Penetrative turbulent convection over a heat island in a stably stratified environment

A three-parameter model of the turbulent momentum and hear transport is formulated to describe the circulation pattern over a heat island in a calm and stably stratified environment. The turbulent kinetic energy (TKE) E = 1/2 <u(i)u(i)>, its spectral dissipation epsilon, and the variance of turbulent temperature fluctuations < theta (2)> are found from differential equations, which provides a correct modeling of transport processes in the entrainment layer with an antigradient heat flux. The turbulent momentum <u(i)u(i)> and heat (u(i)theta) fluxes are obtained from completely explicit models of "gradient diffusion." The three-parameter model minimizes both the complexity of describing turbulent transport in a stably stratified medium and the costs For the numerical implementation of the model.
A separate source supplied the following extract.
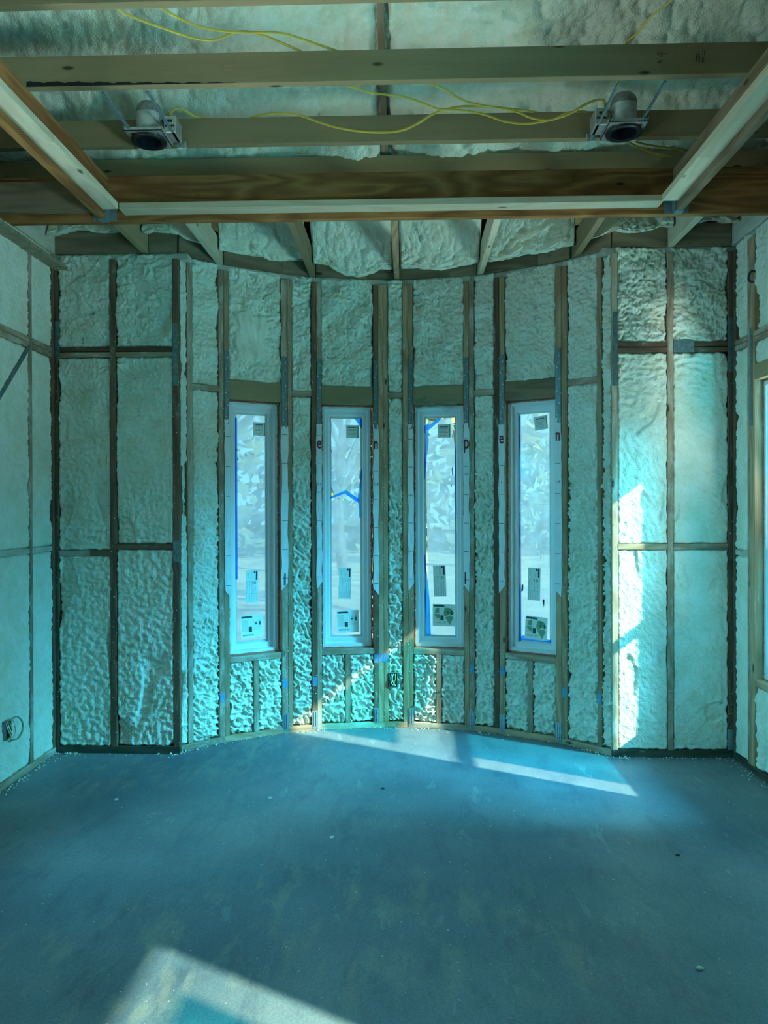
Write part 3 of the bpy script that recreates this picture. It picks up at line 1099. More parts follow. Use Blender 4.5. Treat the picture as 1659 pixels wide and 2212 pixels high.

The results of modeling the turbulent structure of penetrative convection over a heat island under the conditions of a calm and stably stratified atmosphere are presented, These results show that the three-parameter model of turbulent momentum and heat transport, in combination with an explicit algebraic model for turbulent stresses (normal and tangential) and for the vector of turbulent heat flux, makes it possible to calculate the heat-island-induced circulation, the distributions of the average temperature, and the rms fluctuations of the turbulent velocity and temperature fields. The calculated results are in good agreement with measured data.